1. HAMILTON IGNORED HUME’S WARNINGS ABOUT THE SYSTEM HE FAVORED


Lisa Marie de Carolis, Department of Alfa-informatica, University of Groningen, A Biography of Alexander Hamilton, 1997, p. np, http://odur.let.rug.nl/~usa/B/hamilton/hamil00.htm, accessed May 1, 2002.
Hume in particular was cautionary about the British system, but pointed out some advantages to a credit-based economy. Securities, Hume observed, provide ready capital with the value and function of specie, the availability of which enables merchants to engage in more extensive trade enterprises, which in turn makes commodities cheaper and easier to procure, and thus helps spread "arts and industry throughout the whole society." Landed wealth, Hume contended, makes "country gentlemen" out of wealthy merchants; whereas paper capital fosters a more international mentality, and a more diverse economy. However, Hume emphasized the many evils of a credit-based economy, warning that a funded debt necessitates oppressive taxes to pay the interest, creates dangerous disparities in wealth, indebts the nation to foreign powers, and renders the stock holders largely idle and useless for everything but playing the market. Hume felt that the evils greatly outweighed the advantages. Hamilton dismissed Hume's warnings and instead focused on the positive aspects of national credit; the continuing vitality of the British economy was enough to prove the efficacy of their system. Hamilton based his program primarily on the British model, with variations more suited to the United States' unique characteristics. Public credit was to become the pillar of Hamilton's fiscal reform package, the "invigorating principle" which would infuse the United States with the energy and international respectability he had envisioned.
2. HAMILTON’S GOVERNMENT IDEAS FOCUSED ON PROTECTING THE RICH
Charles Beard, historian, FRAMING THE CONSTITUTION, 1912, p. 31.
Nevertheless, by the system of checks and balances placed in the government, the convention safeguarded the interests of property against attacks by majorities. The House of Representatives, Mr.

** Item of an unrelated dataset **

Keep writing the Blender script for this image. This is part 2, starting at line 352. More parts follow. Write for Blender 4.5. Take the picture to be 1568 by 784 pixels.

Hamilton pointed out, "was so formed as to render it particularly the guardian of the poorer orders of citizens," while the Senate was to preserve the rights of property and the interests of the minority against the demands of the majority. In the tenth number of The Federalist, Mr. Madison argued in a philosophic vein in support of the proposition that it was necessary to base the political system on the actual conditions of "natural inequality." Uniformity of interests throughout the state, he contended, was impossible on account of the diversity in the faculties of men, from which the rights of property originated; the protection of these faculties was the first object of government; from the protection of different and unequal faculties of acquiring property the possession of different degrees and kinds of property immediately resulted; from the influence of these on the sentiments and views of the respective proprietors ensued a division of society into different interests and parties; the unequal distribution of wealth inevitably led to a clash of interests in which the majority was liable to carry out its policies at the expense of the minority; hence, he added, in concluding this splendid piece of logic, "the majority, having such coexistent passion or interest, must be rendered by their number and local situation unable to concert and carry into effect schemes of oppression"; and in his opinion, it was the great merit of the newly framed Constitution that it secured the rights of the minority against "the superior force of an interested and overbearing majority."
3. HAMILTON RELIED ON THE WEALTHY ALLYING THEMSELVES WITH STATE POWER
Lisa Marie de Carolis, Department of Alfa-informatica, University of Groningen, A Biography of Alexander Hamilton, 1997, p. np, http://odur.let.rug.nl/~usa/B/hamilton/hamil00.htm, accessed May 1, 2002.
In order to stimulate the economy, Hamilton needed big investors. The support and capital of the nation's wealthiest citizens would provide the foundation and security of his system. He wrote in 1780: "The only plan that can preserve the currency is one that will make it to the immediate interest of the monied men to cooperate with the government in its support. ...No plan could succeed which does not unite the interest and credit of rich individuals with that of the state."

Vaclav Havel

Dissident, playwright, president, poet, philosopher, politician. Vaclav Havel is a difficult figure to classify. He is a philosophical thinker who acts out his political beliefs on the stage of Czech politics. His opinions can be seen through examination of his life and the numerous books, essays, plays, and speeches he has written. Havel’s early work focuses on the dangers of totalitarian governments that quash the individual spirit by restricting artistic and intellectual freedom. He was inspired by his own experience of repression under Czechoslovakia’s communist regime to write plays and poetry that criticized and ridiculed totalitarian bureaucracies. As a dissident, Havel voiced his opinions despite his government’s attempts to silence and jail him. Havel’s later work focuses on the disconnectedness and irresponsibility that modern people feel in response to a lack of faith in certain and universal truths and values. Although Havel was no believer in communism, he also criticizes the consumeristic egotism of the Western world. Havel’s work is an invaluable resource for L.D. debaters, who can use his arguments to appeal to such values as human rights, freedom, and political responsibility.



WHO IS VACLAV HAVEL?

Vaclav Havel was born in 1937 in what was then Czechoslovakia. The son of a wealthy businessman, he grew up in a building that had been constructed by his grandfather in 1905. After the Soviet backed communists took over the Czechoslovak republic in 1948 coup, Vaclav was denied access to the high schools and universities because his family was formerly part of the “bourgeois” class. But this did not stop him from educating himself. He enrolled in night school while working as a taxi driver during the days and graduated from the Czech University of Technology in 1957. After his graduation, he served in the army for two years.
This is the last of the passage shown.